Datum | 1986 |
höchste Platzierung | 4 |
Album | Truthdare Doubledare |
Website | – |
STIMMUNGSTRACK EINES AUSLAUFMODELLS
Es war zweifellos ein schweres Erbe, das John Foster da antrat. Wohin sollte es nun überhaupt mit der Band gehen? Politisch ambitionierter Protestdisco-Pop wie bisher oder leichtfüßigere Chartstauglichkeit ohne Tiefgang? Welche Wahl hatte Bronski Beat schon nach dem Abschied von Jimmy Somerville, dem unbestrittenen Kopf dieser britischen Band, anno 1986? Es schien sich eine unüberwindliche Kluft zwischen Somerville und dem Rest der Band gebildet zu haben, wie man den Worten des Wahl-Schotten anhand dessen Biografie entnehmen kann: „Das Verständnis für die Bedürfnisse zu- und untereinander fehlte. Mir wurde klar, dass, wenn wir so miteinander arbeiten wollen, unsere Freundschaft stärker sein müsste. Das war nicht der Fall. Außerdem hatten wir die Chance als Vorgruppe auf der Madonna ‚Like A Virgin‘-Tournee zu spielen. Ich allerdings wollte das nicht. Dadurch habe ich die anderen beiden angepisst, und entschloss mich zu gehen.“ (Quelle: Jimmy Somerville International Fanpage).

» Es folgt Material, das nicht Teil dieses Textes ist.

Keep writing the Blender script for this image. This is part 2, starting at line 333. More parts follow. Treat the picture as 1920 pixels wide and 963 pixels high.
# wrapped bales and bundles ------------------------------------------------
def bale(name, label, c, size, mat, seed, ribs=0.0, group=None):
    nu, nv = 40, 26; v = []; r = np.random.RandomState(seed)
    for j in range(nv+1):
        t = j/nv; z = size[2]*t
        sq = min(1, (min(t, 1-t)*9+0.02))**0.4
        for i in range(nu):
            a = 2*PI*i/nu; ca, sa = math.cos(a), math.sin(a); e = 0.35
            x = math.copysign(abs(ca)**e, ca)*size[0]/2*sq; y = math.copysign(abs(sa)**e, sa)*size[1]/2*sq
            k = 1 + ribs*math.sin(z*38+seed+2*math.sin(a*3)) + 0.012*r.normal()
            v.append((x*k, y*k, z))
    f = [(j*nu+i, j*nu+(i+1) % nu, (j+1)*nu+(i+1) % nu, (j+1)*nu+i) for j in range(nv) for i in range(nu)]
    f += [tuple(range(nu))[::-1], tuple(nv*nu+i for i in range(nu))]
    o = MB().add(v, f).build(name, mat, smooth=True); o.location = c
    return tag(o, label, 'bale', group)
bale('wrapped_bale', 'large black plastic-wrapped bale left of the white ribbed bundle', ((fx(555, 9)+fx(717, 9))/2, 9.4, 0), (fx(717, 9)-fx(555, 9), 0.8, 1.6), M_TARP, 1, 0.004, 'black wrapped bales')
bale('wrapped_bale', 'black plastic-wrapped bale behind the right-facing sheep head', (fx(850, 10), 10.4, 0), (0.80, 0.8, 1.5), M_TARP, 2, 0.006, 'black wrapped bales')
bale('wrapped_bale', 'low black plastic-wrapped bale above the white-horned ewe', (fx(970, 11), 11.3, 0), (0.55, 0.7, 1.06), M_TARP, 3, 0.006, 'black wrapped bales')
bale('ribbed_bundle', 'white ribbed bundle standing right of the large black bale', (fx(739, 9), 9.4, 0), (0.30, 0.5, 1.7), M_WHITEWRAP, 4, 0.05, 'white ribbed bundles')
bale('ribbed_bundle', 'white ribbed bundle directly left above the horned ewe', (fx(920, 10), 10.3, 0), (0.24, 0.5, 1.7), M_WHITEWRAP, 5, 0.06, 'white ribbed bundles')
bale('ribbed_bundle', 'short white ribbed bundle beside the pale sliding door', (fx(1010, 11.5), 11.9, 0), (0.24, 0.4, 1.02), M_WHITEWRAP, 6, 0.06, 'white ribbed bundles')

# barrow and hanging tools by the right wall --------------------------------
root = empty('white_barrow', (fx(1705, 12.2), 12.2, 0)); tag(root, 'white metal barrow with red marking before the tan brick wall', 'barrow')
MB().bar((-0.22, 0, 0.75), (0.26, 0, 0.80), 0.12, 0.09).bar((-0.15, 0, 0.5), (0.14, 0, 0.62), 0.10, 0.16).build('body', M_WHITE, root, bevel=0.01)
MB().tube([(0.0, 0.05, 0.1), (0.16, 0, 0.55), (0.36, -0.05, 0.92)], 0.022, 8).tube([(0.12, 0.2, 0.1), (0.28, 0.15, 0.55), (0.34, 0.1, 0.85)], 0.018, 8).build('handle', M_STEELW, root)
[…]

Und so ging er auch tatsächlich, nämlich zu den Communards und setzte dort jenes politische Anliegen mit zwei weiteren „Schwuchteln und sieben Hetero-Frauen“ (Zitat Somerville) fort, das er einst bei der Band Bronski Beat begonnen hatte. Deren übrig gebliebenen Bandmitglieder Steve Bronski (der seiner Gruppe den Namen verlieh) und Larry Steinbachek brauchten nun also einen neuen Leadsänger, und bekamen ihn mit dem bereits erwähnten John Foster. Statt „Schwuchtel“-Pop nun Stimmungstracks, statt eines herausragenden Albums wie „The Age Of Consent“ mit intensiv wie authentisch vorgetragenen Statements zu den schwierigen Lebensbedingungen von Homosexuellen eine uninteressante und gewöhnlich klingende 80er-Jahre-Synthie-Platte ohne jede Langlebigkeit wie „Truthdare Doubledare“. Statt der mitfühlenden Verzweiflung eines „Smalltown Boys“ heißt es nun „Dance dance on the floor“.
Dabei ist gegen „Hit That Perfect Beat“ kaum etwas einzuwenden: Bravorös wird man in Tanzlaune versetzt, mit hohem treibendem Bass und einprägsamen Refrain. Foster bemüht sich gar nicht erst, dem charakteristischen Falsett-Gesang von Somerville irgendwas Vergleichbares entgegenzusetzen, sein Gesang bleibt kühl und lässig, und so kommen auch nahezu alle Songs des zweiten und letzten Studioalbums daher. Die zweite Auskopplung „C´mon, c´mon“ stellt hierbei einen echten Höhepunkt der ausgelassenen Freude dar, wo im entsprechenden Musikvideo in einer plastischen Karibikkulisse Gummibananen geworfen werden und Kokosnüsse miteinander plaudern, während Foster auf einer Kunstpalme sitzt und die tanzenden Komparsen anfeuert. Bitter. Das Ende dieser Band war quasi besiegelt.
Was schrieb Somerville noch über die Songs von Bronski Beat? Es waren „keine lyrischen Meilensteine, aber echte und ehrliche Gefühle für so viele Menschen.“ Mit „Hit That Perfect Beat“ und dessen Nachfolgern gingen den Liedern nun auch die Gefühle verloren…
Aktuell: 1995 gab es den letzten Comebackversuch, der kläglich scheiterte. Damit dürfte die Band auch offiziell als endgültig aufgelöst gelten. 2017: Der ehemalige Keyboarder Larry Steinbachek starb im Dezember 2016. Er erlag einem Krebsleiden.
Urteil: Wie gesagt, welche Wahl hatte die Band schon? Völlige Neuorientierung, dafür aber auch totale Beliebigkeit: „Hit That Perfect Beat“ war der letzte große Hit, ein ordentlicher Synthidance-Kracher mit viel Tempo und natürlich – Beat. Nicht mehr und nicht weniger, für Bronski Beat zugleich das verdiente Aus.